Ce retour débute par un grand coup de mou : « J’ai eu tellement de bonheur avec vous. » Et voilà notre grand gaillard tout émotionné, persuadé qu’il est alors de ne plus pouvoir revivre de tels instants ! Allons allons, faut pas se laisser aller, et le groupe se presse d’embrayer sur « My Fears Are Gone ». Ouf ! On est passé tout près du mélodrame. Et tour à tour Klaus Brosowski à l’orgue, puis Ralf Mende à la basse nous gratifient chacun d’une remarquable petite démonstration avant que les batteurs n’entament un impressionnant double solo. Les autres peuvent pendant ce temps-là prendre un pot en coulisse, histoire de se remettre de leurs émotions.
Tout ce petit monde revient pour un « Joséphine », tiré non du pur répertoire « Lizard » mais de la période « Borderline », ce qui explique que Bruce Brookshire soit de la partie. Achim Bosch tient la basse, et Ralph Mende, à la quatrième guitare (!) peut alors réaliser un rêve : un solo de guitare sur scène avec Lizard. Retour à une formation plus classique : la version de « Running With The Horses » n’aurait mérité que des éloges, avec un grand numéro des guitares et de Georg, si la table de mixage n’avait continué ses cafouillages. Enfin, Bruce Brookshire revient pour les deux derniers morceaux : un « Ordinary Southern Man » bien envoyé et un « Lonesome Guitar » de folie (quel magnifique morceau !), avec les trois guitaristes en solo simultané.

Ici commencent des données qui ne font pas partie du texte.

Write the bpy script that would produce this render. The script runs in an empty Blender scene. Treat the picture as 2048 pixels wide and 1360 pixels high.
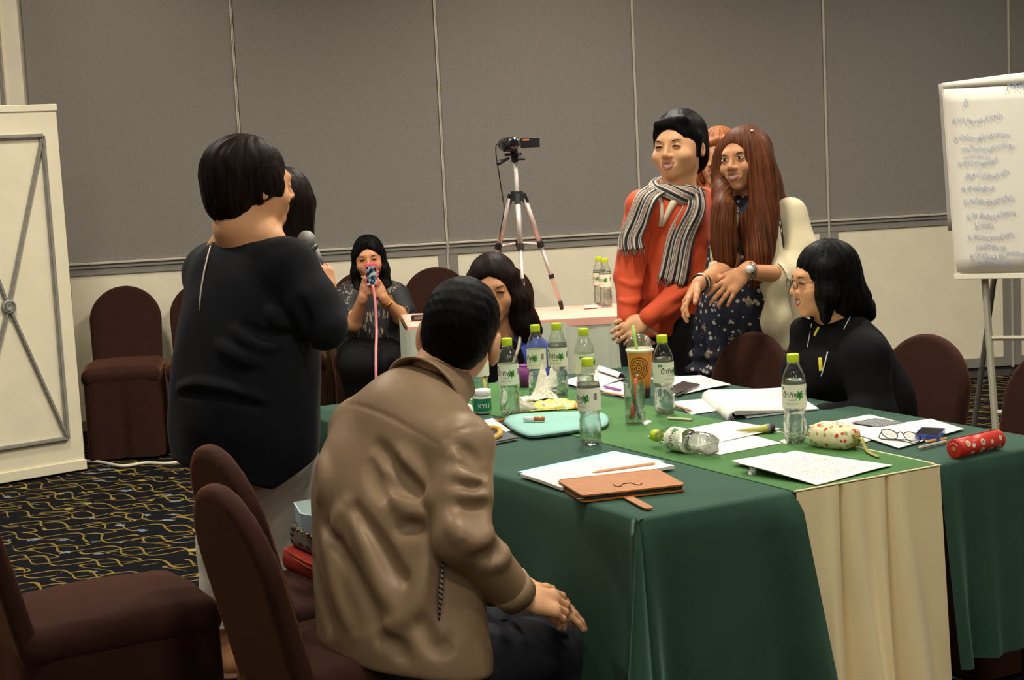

Pas de bonus (même pas « Bring me some Water » !), pas d’extra, le concert, rien que le concert, un très très bon concert d’ailleurs d’un point de vue musical, qui nous laisse pourtant un petit goût d’inachevé, car cet estimable DVD aurait pu réaliser le score parfait. Sans de grossières, mais très ponctuelles, approximations au mixage (car sinon, le son d’ensemble est plutôt bon), sans des cadreurs cadrant tous les musiciens sauf le soliste, là aussi ponctuellement, mais c’est quand même énervant, et sans le zèle intempestif de Bruce Brookshire pour mettre de l’ambiance, on tenait là un extraordinaire document sur le plus renommé des groupes sudistes allemands. Il y avait là les moyens qu’il fallait, un bon éclairage, un groupe de qualité avec leurs invités, un événement exceptionnel, tout était réuni pour obtenir un produit au top,
et du coup ces petits ratés deviennent rageants. Il reste quand même un très bon témoignage d’une soirée pendant laquelle d’excellents musiciens ont donné le meilleur d’eux-mêmes dans une ambiance festive pour accompagner le départ d’un des leurs. Ce DVD garde la précieuse qualité d’une atmosphère émotionnelle intense et bien rendue, et constitue un excellent point de départ pour tous ceux qui ne connaissent pas encore ni Lizard, ni Doc Holiday.

En même temps que ce DVD, un CD de la même soirée est disponible. Il porte le même nom mais ne comporte pas tout
à fait les mêmes titres : sont absents les titres 7 à 11 du DVD, et « Gimme Some Loving » est bizarrement placé en fin de sélection. Par contre, on a droit à un titre absent du DVD (pourquoi diable ?) : « Bring me some water », du CD de Lizard « Lonely are the brave ». Malheureusement, si ce CD bénéficie de l’entrain et de la compétence des musiciens, il souffre aussi des mêmes errements ponctuels au mixage, mais qui ne touchent ici qu’une proportion beaucoup plus réduite de titres. Là aussi, rater de si peu l’excellence a quelque chose de frustrant. Mais Georg est finalement revenu, et nous attendons maintenant le prochain CD studio.